[Oberon] On Oberon Tasks.
Bob Walkden
bob at web-options.com
Sun Dec 23 22:00:25 CET 2012
> From: Srinivas Nayak [mailto:sinu.nayak2001 at gmail.com]
[...]
>
> I couldn't understand, how can task switching happen between commands
> only.
> Then how, Oberon runs two tasks simultaneously? Or it is not possible
> to view a movie in video player and read some document simultaneously?
>
The code for the Oberon loop is on page 48 of the book, and the mail server
in chapter 11 is an example of how to write and install a task.
If you want to run more than one task at a time then you have to program
them differently from the conventional way you might write code.
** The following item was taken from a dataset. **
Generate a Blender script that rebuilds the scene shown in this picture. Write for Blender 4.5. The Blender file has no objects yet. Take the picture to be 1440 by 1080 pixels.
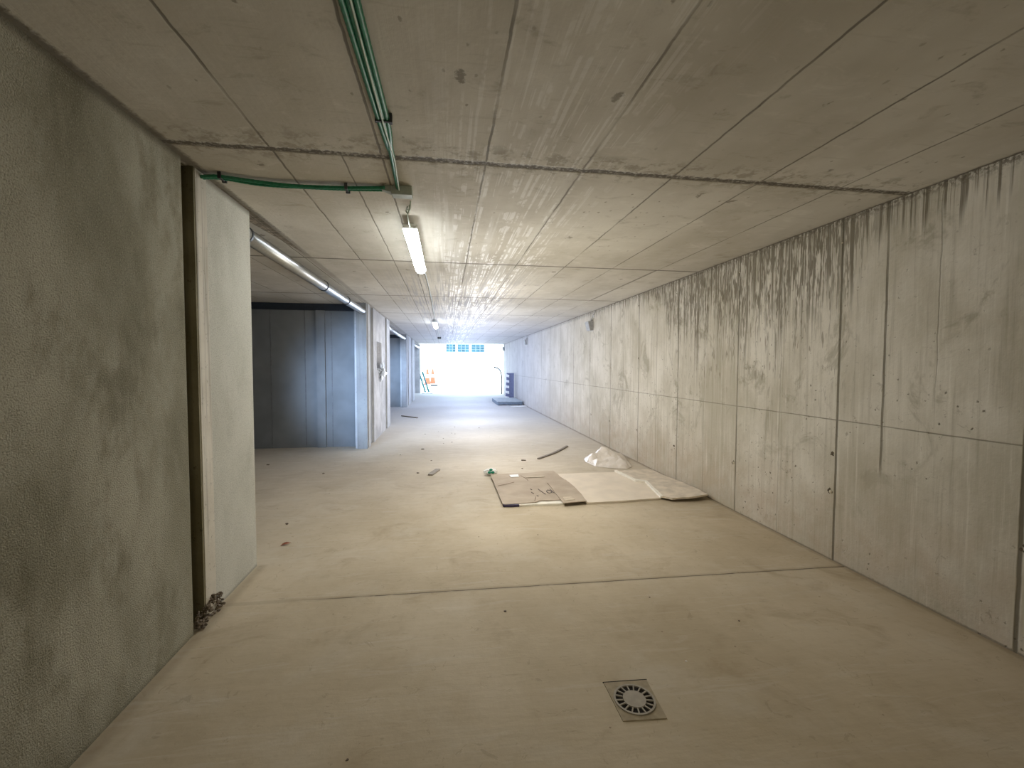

Your design
is more like an interrupt-handler which you install in the loop.
Conventionally your code might be structured as follows:
read the first input
until exhausted do
case input = e1: Response1;
| input = e2: Response1;
| ...
| input = eN: ResponseN;
else
cause a horrible disaster;
end
read the next input
end;
This style have been called [1] 'implicit mode representation' because the
state, or mode, of the program is implied by the current position in the
program text.
In a normal multitasking system, the system itself takes care of swapping
the code in and out, saving & restoring its state and so on, and you don't
have to take much notice of it being a multitasking system, although you
might throw in a 'yield' from time to time, just to be friendly.
In Oberon you have to be explicit about writing a task, and in [1] it is
called 'explicit mode representation' because you define a variable which
contains the program's current state, or mode. The behaviour of the program
depends on its current state and on the event which it has been asked to
handle. The best way, in my opinion, to design such a task is to use a state
transition diagram, and code a handler based on a nested case statement over
the state variable and the event / input that's passed into it.
var state: T;
proc handler( input: T2 );
begin
case state of
s1:
case input of
i1: response1;
state := whatever the next state is
...
iN: ...
end
...
sN: ...
end
end handler
The loop in the implicit mode program is essentially replaced by the Oberon
loop, and the body is replaced by code which gets the next input event and
forwards it to the handler.
You install the 'read next input' procedure as a task in the Oberon loop. It
might look something like this:
var
exhausted: boolean;
input: T2;
procedure task;
begin
read next input
if not exhausted then
handle( input );
Oberon.Install( task ) (* re-install the task in the oberon loop *)
end
end task;
You'd also need to write some initialisation and termination procedures, but
the essence of it is there.
So, if you wanted to watch a video and write a document at the same time,
you'd have to write the video player as a task. The keyboard events are
already installed in the Oberon loop, so that should continue to work.
[1] 'Software systems construction with examples in Ada' ---Bo Sanden.